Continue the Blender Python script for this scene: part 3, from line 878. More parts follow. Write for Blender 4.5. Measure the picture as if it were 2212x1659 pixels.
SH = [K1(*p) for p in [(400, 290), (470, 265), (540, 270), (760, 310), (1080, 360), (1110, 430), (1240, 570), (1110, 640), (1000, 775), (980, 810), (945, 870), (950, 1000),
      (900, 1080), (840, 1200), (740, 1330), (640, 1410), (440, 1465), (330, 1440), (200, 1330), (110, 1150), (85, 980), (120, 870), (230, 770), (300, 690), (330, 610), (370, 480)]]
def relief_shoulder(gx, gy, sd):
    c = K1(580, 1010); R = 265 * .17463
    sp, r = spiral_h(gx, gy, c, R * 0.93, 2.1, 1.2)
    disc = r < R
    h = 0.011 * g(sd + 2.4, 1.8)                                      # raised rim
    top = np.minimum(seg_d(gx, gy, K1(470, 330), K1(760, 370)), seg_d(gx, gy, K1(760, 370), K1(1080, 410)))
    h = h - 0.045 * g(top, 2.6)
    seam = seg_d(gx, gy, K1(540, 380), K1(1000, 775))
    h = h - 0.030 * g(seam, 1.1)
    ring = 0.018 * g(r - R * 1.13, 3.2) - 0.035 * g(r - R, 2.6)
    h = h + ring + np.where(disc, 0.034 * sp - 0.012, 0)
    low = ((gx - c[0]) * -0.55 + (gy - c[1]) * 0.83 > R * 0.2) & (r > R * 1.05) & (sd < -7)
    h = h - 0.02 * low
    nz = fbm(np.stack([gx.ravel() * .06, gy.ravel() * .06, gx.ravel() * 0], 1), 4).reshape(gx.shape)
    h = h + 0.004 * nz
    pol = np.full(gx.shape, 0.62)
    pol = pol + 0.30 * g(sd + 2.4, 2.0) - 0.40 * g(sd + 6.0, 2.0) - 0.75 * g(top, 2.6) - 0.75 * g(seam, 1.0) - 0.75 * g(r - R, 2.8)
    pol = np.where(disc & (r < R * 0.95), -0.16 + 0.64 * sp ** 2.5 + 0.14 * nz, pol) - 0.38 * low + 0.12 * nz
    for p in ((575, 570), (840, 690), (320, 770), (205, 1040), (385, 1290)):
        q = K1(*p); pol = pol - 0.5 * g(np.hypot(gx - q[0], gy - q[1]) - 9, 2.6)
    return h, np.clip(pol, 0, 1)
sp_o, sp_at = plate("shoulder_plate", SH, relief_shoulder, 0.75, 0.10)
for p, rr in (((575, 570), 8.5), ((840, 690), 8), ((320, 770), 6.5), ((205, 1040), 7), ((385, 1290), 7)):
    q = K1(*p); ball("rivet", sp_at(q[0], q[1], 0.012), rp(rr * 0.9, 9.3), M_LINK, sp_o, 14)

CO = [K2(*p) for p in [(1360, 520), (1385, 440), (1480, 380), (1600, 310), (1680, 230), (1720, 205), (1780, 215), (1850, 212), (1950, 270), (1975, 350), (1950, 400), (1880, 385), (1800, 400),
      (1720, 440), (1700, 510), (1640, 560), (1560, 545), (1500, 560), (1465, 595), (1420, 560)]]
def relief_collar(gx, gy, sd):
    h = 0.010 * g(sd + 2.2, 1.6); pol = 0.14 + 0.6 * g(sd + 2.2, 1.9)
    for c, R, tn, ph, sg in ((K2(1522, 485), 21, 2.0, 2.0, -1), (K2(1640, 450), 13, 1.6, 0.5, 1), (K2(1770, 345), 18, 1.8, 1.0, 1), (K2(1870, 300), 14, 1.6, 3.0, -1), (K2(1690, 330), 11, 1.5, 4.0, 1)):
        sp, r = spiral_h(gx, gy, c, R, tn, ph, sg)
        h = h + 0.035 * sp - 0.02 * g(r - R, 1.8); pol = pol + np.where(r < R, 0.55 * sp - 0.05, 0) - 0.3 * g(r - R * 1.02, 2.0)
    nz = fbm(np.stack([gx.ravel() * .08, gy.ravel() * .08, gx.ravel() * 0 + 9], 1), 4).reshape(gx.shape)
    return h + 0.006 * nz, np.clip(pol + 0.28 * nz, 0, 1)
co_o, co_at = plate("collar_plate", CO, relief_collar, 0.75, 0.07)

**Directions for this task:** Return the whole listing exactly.

**Exercise solution:**
Continue the Blender Python script for this scene: part 3, from line 878. More parts follow. Write for Blender 4.5. Measure the picture as if it were 2212x1659 pixels.
SH = [K1(*p) for p in [(400, 290), (470, 265), (540, 270), (760, 310), (1080, 360), (1110, 430), (1240, 570), (1110, 640), (1000, 775), (980, 810), (945, 870), (950, 1000),
      (900, 1080), (840, 1200), (740, 1330), (640, 1410), (440, 1465), (330, 1440), (200, 1330), (110, 1150), (85, 980), (120, 870), (230, 770), (300, 690), (330, 610), (370, 480)]]
def relief_shoulder(gx, gy, sd):
    c = K1(580, 1010); R = 265 * .17463
    sp, r = spiral_h(gx, gy, c, R * 0.93, 2.1, 1.2)
    disc = r < R
    h = 0.011 * g(sd + 2.4, 1.8)                                      # raised rim
    top = np.minimum(seg_d(gx, gy, K1(470, 330), K1(760, 370)), seg_d(gx, gy, K1(760, 370), K1(1080, 410)))
    h = h - 0.045 * g(top, 2.6)
    seam = seg_d(gx, gy, K1(540, 380), K1(1000, 775))
    h = h - 0.030 * g(seam, 1.1)
    ring = 0.018 * g(r - R * 1.13, 3.2) - 0.035 * g(r - R, 2.6)
    h = h + ring + np.where(disc, 0.034 * sp - 0.012, 0)
    low = ((gx - c[0]) * -0.55 + (gy - c[1]) * 0.83 > R * 0.2) & (r > R * 1.05) & (sd < -7)
    h = h - 0.02 * low
    nz = fbm(np.stack([gx.ravel() * .06, gy.ravel() * .06, gx.ravel() * 0], 1), 4).reshape(gx.shape)
    h = h + 0.004 * nz
    pol = np.full(gx.shape, 0.62)
    pol = pol + 0.30 * g(sd + 2.4, 2.0) - 0.40 * g(sd + 6.0, 2.0) - 0.75 * g(top, 2.6) - 0.75 * g(seam, 1.0) - 0.75 * g(r - R, 2.8)
    pol = np.where(disc & (r < R * 0.95), -0.16 + 0.64 * sp ** 2.5 + 0.14 * nz, pol) - 0.38 * low + 0.12 * nz
    for p in ((575, 570), (840, 690), (320, 770), (205, 1040), (385, 1290)):
        q = K1(*p); pol = pol - 0.5 * g(np.hypot(gx - q[0], gy - q[1]) - 9, 2.6)
    return h, np.clip(pol, 0, 1)
sp_o, sp_at = plate("shoulder_plate", SH, relief_shoulder, 0.75, 0.10)
for p, rr in (((575, 570), 8.5), ((840, 690), 8), ((320, 770), 6.5), ((205, 1040), 7), ((385, 1290), 7)):
    q = K1(*p); ball("rivet", sp_at(q[0], q[1], 0.012), rp(rr * 0.9, 9.3), M_LINK, sp_o, 14)

CO = [K2(*p) for p in [(1360, 520), (1385, 440), (1480, 380), (1600, 310), (1680, 230), (1720, 205), (1780, 215), (1850, 212), (1950, 270), (1975, 350), (1950, 400), (1880, 385), (1800, 400),
      (1720, 440), (1700, 510), (1640, 560), (1560, 545), (1500, 560), (1465, 595), (1420, 560)]]
def relief_collar(gx, gy, sd):
    h = 0.010 * g(sd + 2.2, 1.6); pol = 0.14 + 0.6 * g(sd + 2.2, 1.9)
    for c, R, tn, ph, sg in ((K2(1522, 485), 21, 2.0, 2.0, -1), (K2(1640, 450), 13, 1.6, 0.5, 1), (K2(1770, 345), 18, 1.8, 1.0, 1), (K2(1870, 300), 14, 1.6, 3.0, -1), (K2(1690, 330), 11, 1.5, 4.0, 1)):
        sp, r = spiral_h(gx, gy, c, R, tn, ph, sg)
        h = h + 0.035 * sp - 0.02 * g(r - R, 1.8); pol = pol + np.where(r < R, 0.55 * sp - 0.05, 0) - 0.3 * g(r - R * 1.02, 2.0)
    nz = fbm(np.stack([gx.ravel() * .08, gy.ravel() * .08, gx.ravel() * 0 + 9], 1), 4).reshape(gx.shape)
    return h + 0.006 * nz, np.clip(pol + 0.28 * nz, 0, 1)
co_o, co_at = plate("collar_plate", CO, relief_collar, 0.75, 0.07)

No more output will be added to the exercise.